Surreal, playful and elegantly artful, this visually arresting, near-silent piece of light-footed expressionism looks like a 1920s Fritz Lang film, created through state-of-the-art digital camerawork and handfuls of industrial-strength hallucinogens.
The story follows the adventures of an inventor and his decidedly offbeat family as they try to foil the plans of the sinister Mr TV, a television station owner whose broadcasts have literally struck their whole city dumb. Mr TV has appropriated the one citizen who still has the ability to articulate her thoughts (through song) into one of his television shows, but his intentions towards her and her similarly-gifted but eyeless son are less than honourable.

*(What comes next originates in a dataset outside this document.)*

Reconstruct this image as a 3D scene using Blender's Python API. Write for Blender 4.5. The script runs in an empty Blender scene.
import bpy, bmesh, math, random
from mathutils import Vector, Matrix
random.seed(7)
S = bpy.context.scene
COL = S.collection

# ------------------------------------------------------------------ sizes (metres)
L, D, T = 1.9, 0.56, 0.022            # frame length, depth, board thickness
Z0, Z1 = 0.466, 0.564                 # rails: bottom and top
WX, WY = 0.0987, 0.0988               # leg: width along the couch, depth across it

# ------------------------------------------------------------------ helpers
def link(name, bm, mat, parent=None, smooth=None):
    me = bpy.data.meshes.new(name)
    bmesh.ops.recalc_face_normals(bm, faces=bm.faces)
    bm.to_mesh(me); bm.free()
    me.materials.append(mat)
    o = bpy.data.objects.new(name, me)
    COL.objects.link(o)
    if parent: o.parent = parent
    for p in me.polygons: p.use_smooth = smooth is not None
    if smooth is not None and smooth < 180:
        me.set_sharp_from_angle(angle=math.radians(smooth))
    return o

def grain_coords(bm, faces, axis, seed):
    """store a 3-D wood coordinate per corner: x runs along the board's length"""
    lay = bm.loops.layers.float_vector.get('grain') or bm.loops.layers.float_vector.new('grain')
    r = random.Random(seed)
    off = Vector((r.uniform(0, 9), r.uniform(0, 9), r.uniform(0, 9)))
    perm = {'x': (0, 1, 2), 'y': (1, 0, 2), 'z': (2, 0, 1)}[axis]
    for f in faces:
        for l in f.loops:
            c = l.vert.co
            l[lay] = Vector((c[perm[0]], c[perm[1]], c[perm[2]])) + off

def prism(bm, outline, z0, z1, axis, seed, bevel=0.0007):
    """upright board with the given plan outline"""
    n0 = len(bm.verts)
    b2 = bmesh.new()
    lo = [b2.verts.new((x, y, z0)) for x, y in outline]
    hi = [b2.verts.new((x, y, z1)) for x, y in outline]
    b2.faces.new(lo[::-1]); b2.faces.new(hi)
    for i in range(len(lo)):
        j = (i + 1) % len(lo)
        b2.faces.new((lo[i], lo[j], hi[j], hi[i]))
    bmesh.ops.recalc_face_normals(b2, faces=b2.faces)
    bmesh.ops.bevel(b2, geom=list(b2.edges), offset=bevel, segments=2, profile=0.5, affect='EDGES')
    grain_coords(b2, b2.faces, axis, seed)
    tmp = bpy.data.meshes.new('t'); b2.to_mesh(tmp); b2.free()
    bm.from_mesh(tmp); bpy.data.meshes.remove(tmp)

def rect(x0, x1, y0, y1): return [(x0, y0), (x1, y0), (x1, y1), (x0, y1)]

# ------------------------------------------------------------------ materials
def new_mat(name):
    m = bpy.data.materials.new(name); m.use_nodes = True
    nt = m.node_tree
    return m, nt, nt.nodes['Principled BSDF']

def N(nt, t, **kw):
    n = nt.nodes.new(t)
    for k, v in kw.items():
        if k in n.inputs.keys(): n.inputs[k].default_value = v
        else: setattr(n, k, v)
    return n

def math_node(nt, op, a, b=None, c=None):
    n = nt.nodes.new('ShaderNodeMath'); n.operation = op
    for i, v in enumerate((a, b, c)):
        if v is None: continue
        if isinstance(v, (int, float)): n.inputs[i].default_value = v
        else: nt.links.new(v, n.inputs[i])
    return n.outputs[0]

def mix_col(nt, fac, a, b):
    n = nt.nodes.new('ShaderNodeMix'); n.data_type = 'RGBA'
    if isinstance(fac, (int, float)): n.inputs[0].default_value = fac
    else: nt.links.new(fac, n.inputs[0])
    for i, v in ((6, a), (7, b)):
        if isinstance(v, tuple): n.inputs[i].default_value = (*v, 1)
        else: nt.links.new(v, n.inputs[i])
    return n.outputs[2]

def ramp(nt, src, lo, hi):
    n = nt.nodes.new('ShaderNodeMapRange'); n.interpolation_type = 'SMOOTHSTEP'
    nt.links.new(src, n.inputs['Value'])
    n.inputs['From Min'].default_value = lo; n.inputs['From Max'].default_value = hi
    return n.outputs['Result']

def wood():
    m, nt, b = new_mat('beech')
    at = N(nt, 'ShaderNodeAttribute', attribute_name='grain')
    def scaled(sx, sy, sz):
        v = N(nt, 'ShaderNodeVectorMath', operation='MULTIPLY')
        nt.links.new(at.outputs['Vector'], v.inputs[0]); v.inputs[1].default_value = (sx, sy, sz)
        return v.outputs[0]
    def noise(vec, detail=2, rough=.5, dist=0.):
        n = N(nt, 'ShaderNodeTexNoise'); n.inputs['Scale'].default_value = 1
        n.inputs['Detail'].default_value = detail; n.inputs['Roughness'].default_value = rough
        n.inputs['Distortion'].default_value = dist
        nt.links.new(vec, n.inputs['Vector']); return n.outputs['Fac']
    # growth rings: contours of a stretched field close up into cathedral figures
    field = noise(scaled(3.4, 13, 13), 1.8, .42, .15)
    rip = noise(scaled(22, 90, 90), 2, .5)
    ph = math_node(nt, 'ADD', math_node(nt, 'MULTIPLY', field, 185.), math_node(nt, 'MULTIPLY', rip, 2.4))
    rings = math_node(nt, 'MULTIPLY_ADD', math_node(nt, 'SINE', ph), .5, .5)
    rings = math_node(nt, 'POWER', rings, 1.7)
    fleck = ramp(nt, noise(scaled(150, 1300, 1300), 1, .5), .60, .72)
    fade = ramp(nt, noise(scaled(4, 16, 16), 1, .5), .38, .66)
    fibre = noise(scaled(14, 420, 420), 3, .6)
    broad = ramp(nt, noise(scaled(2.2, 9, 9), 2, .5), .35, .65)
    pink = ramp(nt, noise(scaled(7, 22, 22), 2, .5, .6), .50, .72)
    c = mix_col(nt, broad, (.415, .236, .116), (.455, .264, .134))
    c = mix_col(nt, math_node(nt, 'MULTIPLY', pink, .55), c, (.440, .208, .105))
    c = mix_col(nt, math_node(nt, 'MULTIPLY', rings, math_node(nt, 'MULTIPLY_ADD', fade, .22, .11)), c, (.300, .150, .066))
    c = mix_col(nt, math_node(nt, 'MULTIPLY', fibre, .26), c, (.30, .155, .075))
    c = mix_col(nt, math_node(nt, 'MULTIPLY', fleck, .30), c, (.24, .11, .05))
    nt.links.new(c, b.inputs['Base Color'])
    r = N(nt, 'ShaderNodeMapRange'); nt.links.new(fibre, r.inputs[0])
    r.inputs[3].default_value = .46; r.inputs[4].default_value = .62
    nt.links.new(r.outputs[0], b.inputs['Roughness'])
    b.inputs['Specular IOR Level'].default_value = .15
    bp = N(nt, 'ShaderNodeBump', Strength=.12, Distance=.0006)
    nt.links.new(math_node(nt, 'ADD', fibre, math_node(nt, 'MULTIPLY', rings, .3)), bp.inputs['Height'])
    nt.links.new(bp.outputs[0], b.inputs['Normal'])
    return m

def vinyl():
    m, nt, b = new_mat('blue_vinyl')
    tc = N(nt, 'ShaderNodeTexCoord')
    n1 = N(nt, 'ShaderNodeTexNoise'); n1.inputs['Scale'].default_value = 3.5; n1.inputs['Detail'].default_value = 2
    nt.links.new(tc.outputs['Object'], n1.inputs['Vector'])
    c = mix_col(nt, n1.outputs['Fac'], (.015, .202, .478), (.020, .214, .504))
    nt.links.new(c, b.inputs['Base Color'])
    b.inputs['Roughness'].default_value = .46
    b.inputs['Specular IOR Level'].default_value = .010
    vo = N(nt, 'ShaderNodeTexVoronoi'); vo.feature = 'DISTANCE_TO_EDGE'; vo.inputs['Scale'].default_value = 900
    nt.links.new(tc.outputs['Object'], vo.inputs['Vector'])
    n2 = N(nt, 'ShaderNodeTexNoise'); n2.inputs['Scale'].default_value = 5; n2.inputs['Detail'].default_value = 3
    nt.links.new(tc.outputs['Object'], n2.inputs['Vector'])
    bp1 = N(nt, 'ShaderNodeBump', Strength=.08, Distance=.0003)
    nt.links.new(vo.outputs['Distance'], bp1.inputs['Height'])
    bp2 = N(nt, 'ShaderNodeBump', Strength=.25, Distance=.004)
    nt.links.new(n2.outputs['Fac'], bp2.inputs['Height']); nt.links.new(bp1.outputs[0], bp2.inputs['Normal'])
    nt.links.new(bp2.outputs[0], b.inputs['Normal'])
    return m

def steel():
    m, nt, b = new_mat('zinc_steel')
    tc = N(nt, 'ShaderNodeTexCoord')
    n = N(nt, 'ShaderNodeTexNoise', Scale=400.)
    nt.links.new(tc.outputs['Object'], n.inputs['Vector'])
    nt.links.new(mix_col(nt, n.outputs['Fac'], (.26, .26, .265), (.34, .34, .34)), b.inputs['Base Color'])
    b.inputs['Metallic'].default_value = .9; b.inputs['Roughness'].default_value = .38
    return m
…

However you read it, this is confident filmmaking, unashamedly full of awestruck wonderment for the spectacle of fantasy storytelling, which aims to delight as well as fly the flag of experimentalism. As such, it is likely to appeal to children weaned on CGI and Xbox as much as it will to the committed enthusiast of cinema history.
An entire city has lost its voice. Mr. TV, the owner of the city’s only television channel, is carrying out a secret, sinister plan to subject all of the city’s inhabitants to his will forever more. A visually stunning, black and white, near silent sci-fi film. Mysterious and haunting, with echoes of Tim Burton and Terry Gilliam.